I just read Maureen Dowd's Op-Ed in today's NY Times about John Kerry and his "culture" and I wondered if anyone really cares about that stuff. I mean, sure I do but does the average American give a damn that Kerry loves Keats or that he enjoys folk music. After four years of beef jerky from a back pocket, do Americans want filet mignon served on a plate? Have Americans grown tired of down-home homilies and the "aw shucks ma'am" tone of GWB or during a time when the United States seems to be standing alone most of the time, do they want to embrace the cowboy image as purely American?
I learned a long time ago that the smart person isn't always the popular one (not necessarily because that's been my lot in life, mind you). And Gore was ridiculed in many ways for being that bookish, stiff, stereotype versus Bush's apparent ease with people, despite his mangling of the English language. But isn't it time that we put to rest the idea that the United States is sort of ambling along, helping the endangered farmer's daughter and going after the wanted bandits by electing someone who seems to have read a book above the 2nd grade level?
I'm an intellectual snob, I admit to it wholeheartedly.
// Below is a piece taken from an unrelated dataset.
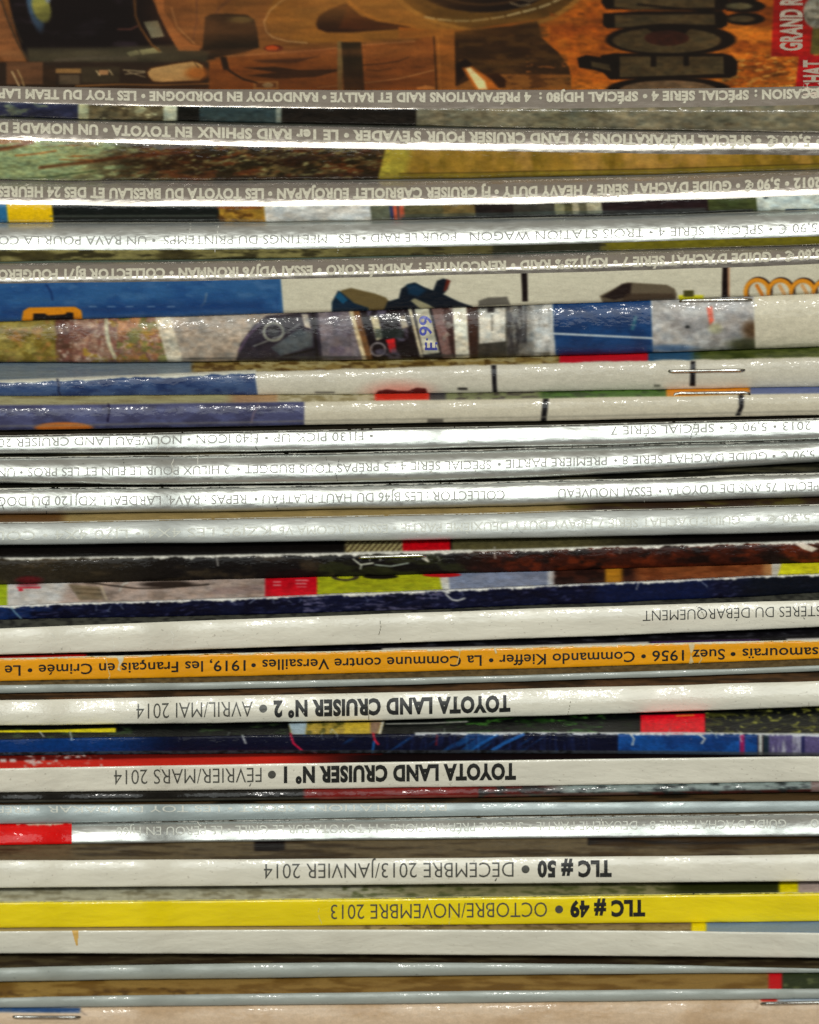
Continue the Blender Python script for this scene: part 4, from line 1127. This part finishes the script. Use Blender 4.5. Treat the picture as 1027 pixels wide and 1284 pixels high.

I love classical music and going to the theatre, and talking about how I read the entirety of Chaucer's "Canterbury Tales" in the original Middle English and I would love to have a president whose intellect I could respect. I just don't know if Kerry is that guy...or if that is enough to run a country these days. Can someone whose cultural leanings tend towards "Hee Haw" really be my choice to lead us? Does being book smart mean one can keep us in balance?
Sigh. Either way I just hope whomever is elected knows better than to try to dance with Ricki Martin at the inauguration ceremony in January 2005. That was just too sad for words.